Herkesin hemfikir olduğu bir başka husus, barikat ve hendeklerin arkasında, doksanlı yıllarda boşaltılan köylerden göçen ve terörle mücadele adı altında zulmedilen kuşağın çocuklarının olduğu. Şimdi harabeye dönmüş yerleşim yerlerinde de böyle bir kuşak yetişecek.

Özellikle Suriye'de kent savaşında tecrübe kazanmış deneyimli militanlar henüz yoğun bir şekilde çatışmalara girmiş değil. Çatışmalarda ölenler ağırlıklı olarak “çözüm sürecinde” eğitilen o yörelerin çocukları. Bu duygusal kopuş denilen olguyu güçlendiriyor.

Devlet, PKK'nın sıkıştığını, halk desteğinin neredeyse hiç olmadığını ve bu sıkışıklıktan çıkmak için insan hakları ihlali propagandası yaptığını düşünüyor.

Suriye’de kent savaşı, silah ve kadro bakımından güçlenmiş olan PKK, baharı bekliyor.

Bu koşullar altında Devlet de, PKK ve Kürt Hareketi de sıradaki kentin yerle bir olmasını bekliyor.

Yani yüzlerce PKK'lı, Asker, Polis sıranın kendisine gelmesini bekliyor.

Beklenmedik bir saldırı, mayın patlaması falan değil bu… Herkes biliyor ki, sıradaki yerleşim birimlerine operasyon başlayınca ölüm istatistikleri biraz daha artacak.

Ne devlet asker ve polis ölümlerini önemsiyor, ne de örgüt yöneticileri hendek ve barikatların arkasında ölenleri önemsiyor.

Tüm ülke tribünlerden tuttuğu takımı alkışlayan izleyiciler gibi dünya görüşüne uygun propagandayı alkışlıyor.

Nefret söyleminin düşmanlaştırmanın bini bir para.

Ama biliyoruz ki, yeni ölüm ve yıkım haberleri görüntüleri sıradaki kentlerden gelecek.
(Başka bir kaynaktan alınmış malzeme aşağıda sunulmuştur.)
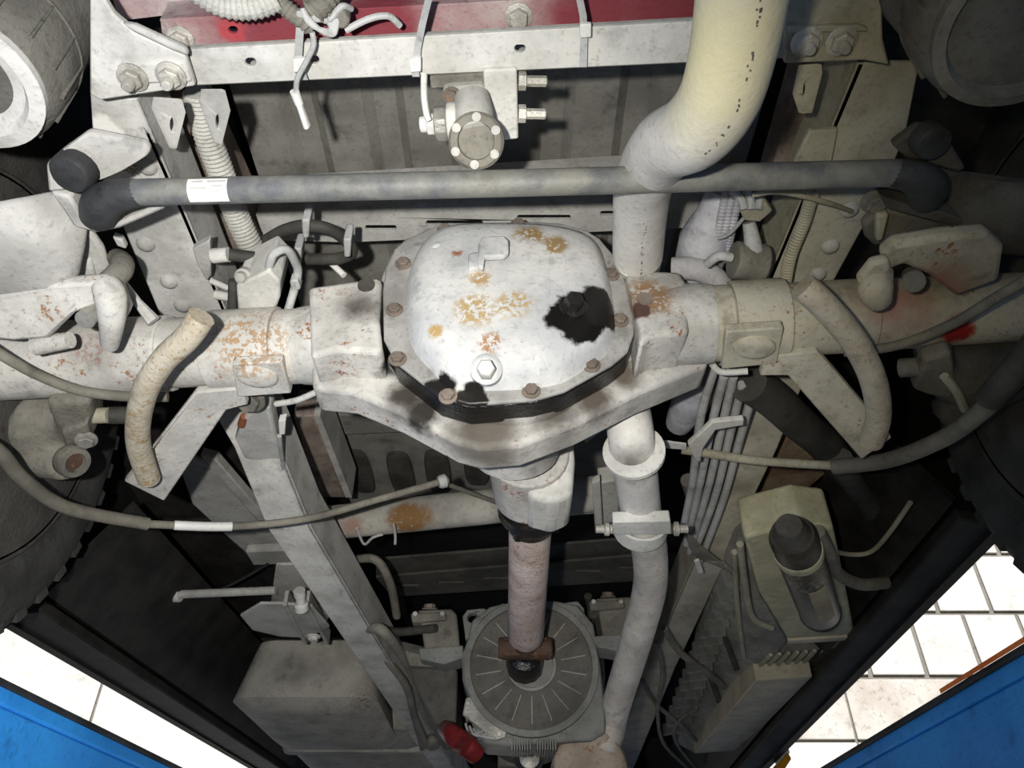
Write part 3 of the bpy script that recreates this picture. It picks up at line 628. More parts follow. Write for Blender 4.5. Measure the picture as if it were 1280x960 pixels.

Belki de sırada hava kuvvetlerinin devreye gireceği çatışmalar başlayacak.

Toplu akıl ve mantık yitimi bu olsa gerek.

Kürt Hareketi -eğer hedefinde bağımsız bir Kürt devleti yoksa- bu gidişin, halkların bir arada yaşamasını imkânsız hale getireceğini görmeli. Şiddeti sonlandırmak için ilk adımı atmalı. Lojmanlar, servisler patlatarak ne özerklik inşaa edilebilir ne de demokrasi.

Devlet ise geçmiş deneyimlerini, olumlu olumsuz birikimlerini hatırlayıp barışçıl çözümü esas almalı. Salt güvenlikçi yaklaşımını terk etmeli. Gözleri önünde tanklar tarafından -velev ki EYP'lerle- harabeye çevrilmiş evlerin, yanarak bir avuç kalmış cesetlerin kuşaklar üzerindeki etkisini düşünmeli. İlk iş olarak tüm toplumsal kesimlerin dahil olduğu bir diyalog grubuyla işe başlayabilir.

Ve İdil’de, Cizre’de, Sur’da, Nusaybin’de hakkımız varsa, onların bizde hakkı varsa bu şiddeti ve yıkımı durduracak adımları atmalıyız.